Crisi d'Impresa e Insolvenza


Il Caso.it, Sez. Giurisprudenza, 19529 - pubb. 19/04/2018

Il requisito dell'indebitamento di almeno euro 500.000 deve essere valutato al momento della dichiarazione di fallimento e non anche con riferimento ai tre esercizi antecedenti

Cassazione civile, sez. VI, 08 Febbraio 2018, n. 3158. Est. Lamorgese.


Fallimento - Dichiarazione di fallimento - Imprese soggette - Requisito dell'indebitamento ex art. 1, comma 2, lett. c) l. fall. - Tempo con riferimento al quale deve essere valutata l'esistenza - Momento della dichiarazione di fallimento - Fondamento



Il requisito di fallibilità di cui all'art. 1, comma 2, lett. c) l. fall., costituito da un indebitamento complessivo almeno pari ad euro 500.000, deve essere valutato, stando al tenore letterale della norma, confrontato con quello delle lettere a) e b) dello stesso comma, solo con riferimento al momento della dichiarazione di fallimento, non anche con riferimento al periodo di tempo corrispondente ai tre esercizi antecedenti la data di deposito dell'istanza di fallimento. (massima ufficiale)


Massimario Ragionato



 


REPUBBLICA ITALIANA

IN NOME DEL POPOLO ITALIANO

LA CORTE SUPREMA DI CASSAZIONE

SEZIONE SESTA CIVILE

SOTTOSEZIONE 1

Composta dagli Ill.mi Sigg.ri Magistrati:

Dott. DOGLIOTTI Massimo - Presidente -

Dott. CAMPANILE Pietro - Consigliere -

Dott. DI VIRGILIO Rosa Maria - Consigliere -

Dott. DE CHIARA Carlo - Consigliere -

Dott. LAMORGESE Antonio Pietro - rel. Consigliere -

ha pronunciato la seguente:

ORDINANZA

Motivi della decisione

Il primo motivo denuncia la violazione e/o falsa applicazione della L. Fall., art. 1, comma 2, lett. c (ai sensi dell'art. 360, comma 1, n. 3): la Corte d'Appello di Torino ha errato nel dare, peraltro in contrasto con il dato letterale, un'interpretazione sistematica della norma che non prevede che si debba considerare l'indebitamento nel triennio antecedente alla dichiarazione di fallimento, tanto più che l'indebitamento si era ulteriormente ridotto al 31 dicembre 2015.

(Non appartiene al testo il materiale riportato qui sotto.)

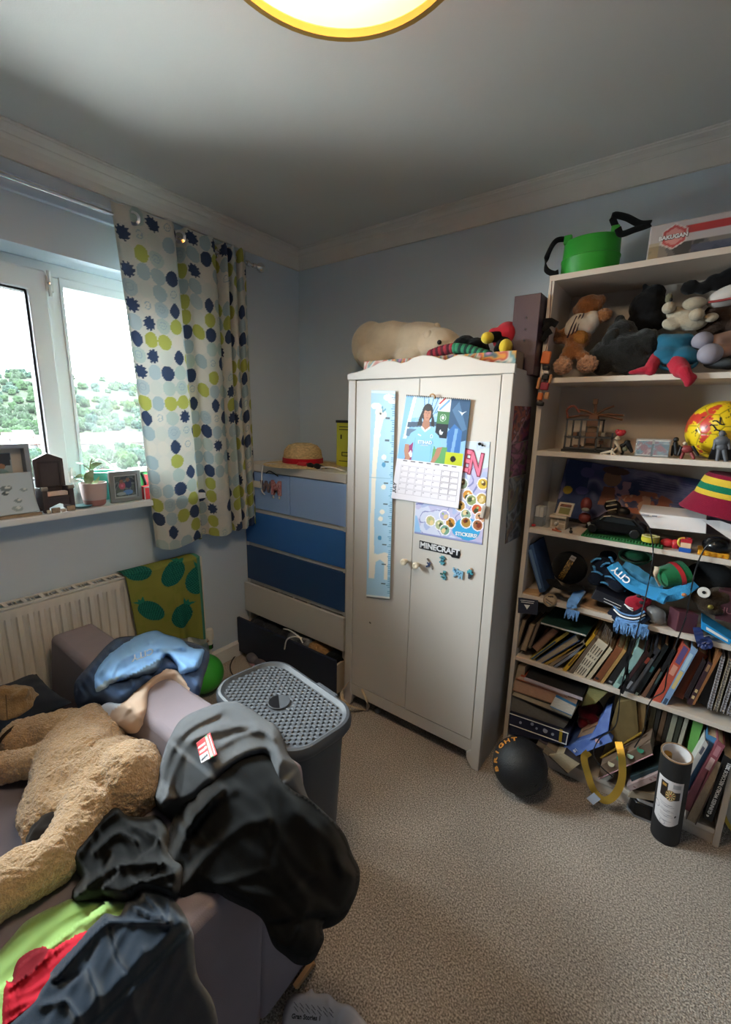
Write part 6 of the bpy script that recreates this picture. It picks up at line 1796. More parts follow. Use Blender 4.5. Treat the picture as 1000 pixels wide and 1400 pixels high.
# ------------------------------------------------------------------ shelf with the brick model and balls
Z2 = SH[1]
t = thing('brick_model', 'brown and grey building brick tower in a cage with spreading beams', 'toy model', at(800, 616, y=1.92))
M_bbr = mat('brown_bricks', '#6d4a34', .5); M_bgr = mat('dark_grey_bricks', '#4a4d50', .5)
b0, b1 = at(768, 616, y=1.88), at(838, 617, y=1.88)
put(MB().box((b0.x, 1.87, Z2), (b1.x, 2.02, Z2 + .010)), 'baseplate', mat('black_bricks', '#202124', .5), t)
xs = [b0.x + .008, (b0.x * 2 + b1.x) / 3, (b0.x + 2 * b1.x) / 3, b1.x - .008]
for x in xs:
    for y in (1.885, 2.0):
        put(MB().box((x - .003, y - .003, Z2 + .01), (x + .003, y + .003, Z2 + .128 - (.05 if x == xs[3] else 0))), 'cage_bar', M_bgr, t)
for y in (1.885, 2.0):
    for z in (.012, .055, .122):
        put(MB().box((xs[0] - .004, y - .003, Z2 + z), (xs[2 if z > .08 else 3] + .004, y + .003, Z2 + z + .006)), 'cage_rail', M_bgr, t)
tc_ = at(812, 575, y=1.945)
for k in range(6):
    w_ = .040 - (.008 if k % 2 else 0)
    put(MB().box((tc_.x - w_ / 2, 1.93, Z2 + .010 + k * .0225), (tc_.x + w_ / 2, 1.97, Z2 + .0315 + k * .0225)), 'tower_brick', M_bbr if k % 3 else mat('tan_bricks', '#7d6048', .5), t, bevel=.001)
top_ = at(814, 568, y=1.94)
for (u, v) in ((815, 549), (840, 555), (853, 568), (852, 574), (792, 560), (775, 571)):
    e = at(u, v, y=1.93)
    put(MB().tube([top_, (top_ + e) / 2 + V(0, 0, .004), e], .006, 6, flat=.0045), 'beam', M_bbr, t)
put(MB().tube(curve_pts([at(777, 572, y=1.90), at(776, 560, y=1.90), at(785, 555, y=1.90), at(793, 564, y=1.90)], 14), .004), 'arched_beam', mat('rust_bricks', '#7c4030', .5), t)
put(MB().cbox(at(815, 549, y=1.93), (.016, .012, .02)), 'finial_brick', M_bbr, t, bevel=.001)
rs = random.Random(4)
for k in range(9):
    c = V(rs.uniform(xs[0] + .012, xs[3] - .012), rs.uniform(1.89, 1.92), Z2 + .02 + rs.choice([0, .02, .038, .05]))
    put(MB().cbox(c, (.014, .012, .014)), 'loose_brick', rs.choice([M_bgr, mat('sand_bricks', '#8b8578', .5), M_bbr, MATS['black_bricks']]), t)
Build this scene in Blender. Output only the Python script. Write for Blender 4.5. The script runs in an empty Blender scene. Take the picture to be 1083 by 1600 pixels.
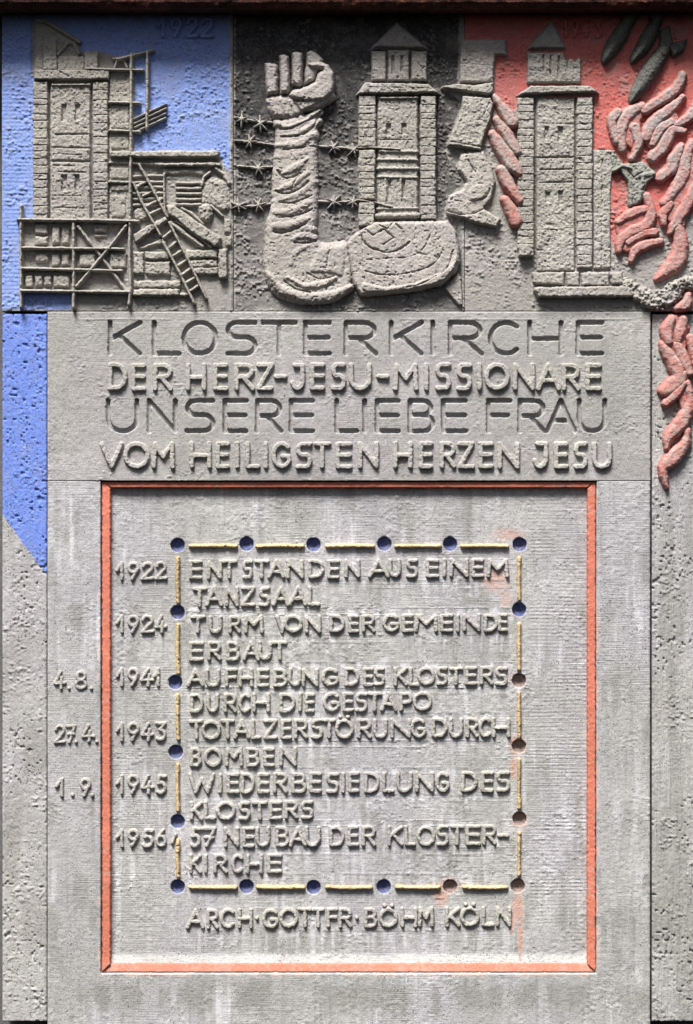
import bpy, math, random
import numpy as np
random.seed(7)
S = 0.002                      # metres of wall per photo unit (the relief is about 2.2 m wide)
sc = bpy.context.scene
COL = sc.collection
# ------------------------------------------------------------------ camera, light
CAM_D = 9.0
cam = bpy.data.cameras.new('camera'); cam_o = bpy.data.objects.new('camera', cam); COL.objects.link(cam_o)
cam_o.location = (0, -CAM_D, 0); cam_o.rotation_euler = (math.radians(90), 0, 0)
cam.sensor_fit = 'VERTICAL'; cam.sensor_height = 24
cam.lens = 24 * CAM_D / (1600 * S); cam.clip_end = 200
sc.camera = cam_o
SUN_EL, SUN_AZ = 59, 20        # elevation, degrees to the left of straight ahead of the wall
w = bpy.data.worlds.new('World'); sc.world = w; w.use_nodes = True
nt = w.node_tree; bg = nt.nodes['Background']
sky = nt.nodes.new('ShaderNodeTexSky'); sky.sky_type = 'NISHITA'; sky.sun_disc = False
sky.sun_elevation = math.radians(SUN_EL); sky.sun_rotation = math.radians(180 + SUN_AZ)
sky.air_density = 1.0; sky.dust_density = 5.0; sky.ozone_density = 1.0
nt.links.new(sky.outputs[0], bg.inputs[0]); bg.inputs[1].default_value = 0.05
sl = bpy.data.lights.new('sun', 'SUN'); sl.energy = 5.0; sl.angle = math.radians(20); sl.color = (1.0, 0.965, 0.925)
so = bpy.data.objects.new('sun', sl); COL.objects.link(so)
e, a = math.radians(SUN_EL), math.radians(SUN_AZ)
from mathutils import Vector
so.rotation_euler = Vector((-math.sin(a)*math.cos(e), -math.cos(a)*math.cos(e), math.sin(e))).to_track_quat('Z', 'Y').to_euler()
so.location = (-2, -4, 6)
sc.view_settings.view_transform = 'Standard'; sc.view_settings.look = 'None'
sc.view_settings.exposure = 0.78; sc.view_settings.gamma = 1

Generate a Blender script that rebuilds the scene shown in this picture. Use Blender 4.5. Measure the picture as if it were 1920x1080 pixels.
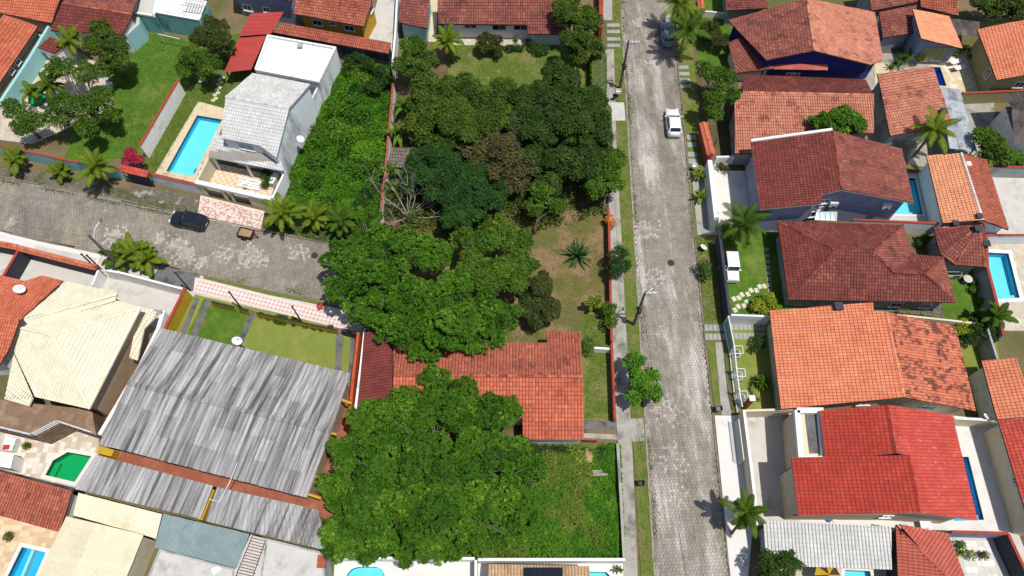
import bpy, math, random
import numpy as np
from mathutils import Vector, Matrix
from mathutils.geometry import delaunay_2d_cdt
R = random.Random(7)
NR = np.random.default_rng(11)
SC = bpy.context.scene
COL = SC.collection
for _o in list(bpy.data.objects):
    bpy.data.objects.remove(_o)

# ---------------------------------------------------------------- camera
F, HC, TILT = 1400.0, 70.0, math.radians(26.7)
cam = bpy.data.cameras.new('camera')
cam.sensor_width = 36.0
cam.lens = 36.0 * F / 1920.0
cam.clip_end = 2000.0
cam_o = bpy.data.objects.new('camera', cam)
COL.objects.link(cam_o)
cam_o.location = (0, 0, HC)
cam_o.rotation_euler = (TILT, 0, 0)
SC.camera = cam_o
CT, ST = math.cos(TILT), math.sin(TILT)

# ---------------------------------------------------------------- sky, sun, exposure
SUN_DIR = Vector((0.265, -0.16, 1.0)).normalized()      # towards the sun
elev = math.asin(SUN_DIR.z)
azim = math.atan2(SUN_DIR.x, SUN_DIR.y)
world = bpy.data.worlds.new('World')
SC.world = world
world.use_nodes = True
wn = world.node_tree
sky = wn.nodes.new('ShaderNodeTexSky')
sky.sky_type = 'NISHITA'
sky.sun_disc = False
sky.sun_elevation = elev
sky.sun_rotation = azim
sky.air_density = 1.0
sky.dust_density = 1.2
bg = wn.nodes['Background']
bg.inputs['Strength'].default_value = 0.105
wn.links.new(sky.outputs[0], bg.inputs[0])
sun = bpy.data.lights.new('sun', 'SUN')
sun.energy = 4.4
sun.angle = math.radians(0.53)
sun.color = (1.0, 0.965, 0.91)
sun_o = bpy.data.objects.new('sun', sun)
COL.objects.link(sun_o)
sun_o.location = SUN_DIR * 200
sun_o.rotation_euler = SUN_DIR.to_track_quat('Z', 'Y').to_euler()
SC.view_settings.view_transform = 'Standard'
SC.view_settings.look = 'None'
SC.view_settings.gamma = 1.0
SC.view_settings.use_curve_mapping = False
SC.view_settings.exposure = 0.12

# ---------------------------------------------------------------- pixel <-> world survey
def ray(px, py):
    u, v = (px - 960) / F, (py - 540) / F
    return Vector((u, ST - v * CT, -(CT + v * ST)))
def P(px, py, z=0.0):
    d = ray(px, py)
    s = (HC - z) / -d.z
    return Vector((d.x * s, d.y * s, z))
def P2(p, z=0.0):
    return [P(a, b, z) for a, b in p]

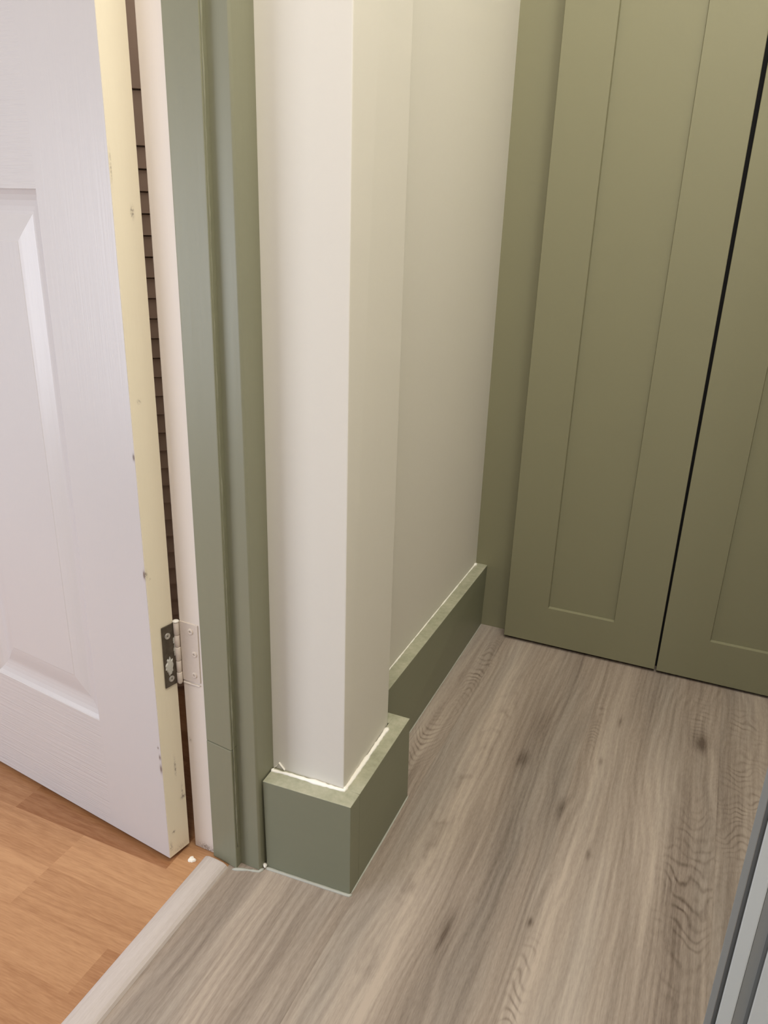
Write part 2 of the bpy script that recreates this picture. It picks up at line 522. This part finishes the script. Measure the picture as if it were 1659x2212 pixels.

Il motivo è fondato, dovendosi dare continuità all'orientamento (Cass. n. 17951/2016) secondo cui la mancata previsione, nella L. Fall., lett. c) del riferimento al triennio antecedente, presente invece per le soglie dimensionali indicate nelle lett. a-b), non è certamente casuale; è significativo in tal senso l'uso di tempi diversi dei verbi con riferimento alle altre soglie dimensionali ("avere avuto" a proposito dell'attivo patrimoniale e "avere realizzato" a proposito dei ricavi, in entrambi i casi "nei tre esercizi antecedenti"), a differenza dell'infinito presente ("avere") utilizzato per l'indebitamento, che deve risultare dalla contabilità dell'impresa al momento della dichiarazione di fallimento. Ciò porta ad escludere la fallibilità dell'imprenditore che sia riuscito a ridurre il passivo al di sotto della soglia di fallibilità, tale conclusione essendo coerente con il rilievo che l'indebitamento è un requisito che prescinde da qualsiasi periodicità.

Il secondo motivo denuncia motivazione apparente e contraddittoria, per non essere state indicate le ragioni dell'inattendibilità della situazione contabile e del superamento della soglia dell'indebitamento nell'ultimo esercizio.

Il motivo è fondato, a fronte di una motivazione inadeguata, anche alla luce del novellato art. 360 c.p.c., n. 5, come interpretato da Cass., s.u., n. 8053 del 2014. La Corte di merito non ha spiegato se la soglia dell'indebitamento sia stata superata nell'ultimo esercizio, fatto questo decisivo ai fini della tenuta della ratio decidendi censurata; inoltre la valutazione di inattendibilità della situazione contabile è apodittica, essendo rimaste sul piano della genericità e astrattezza le affermazioni circa l'occultamento di un debito di Euro 13.799,28 verso i dipendenti e la mancata rinuncia a rivalersi verso la società da parte di un socio disponibile a ripianare i debiti della stessa.

Il ricorso è accolto e la sentenza impugnata è cassata con rinvio alla Corte d'appello di Torino, anche per le spese.

P.Q.M.

La Corte accoglie il ricorso, cassa la sentenza impugnata e rinvia alla Corte d'appello di Torino, in diversa composizione, anche per le spese.

Così deciso in Roma, il 24 ottobre 2017.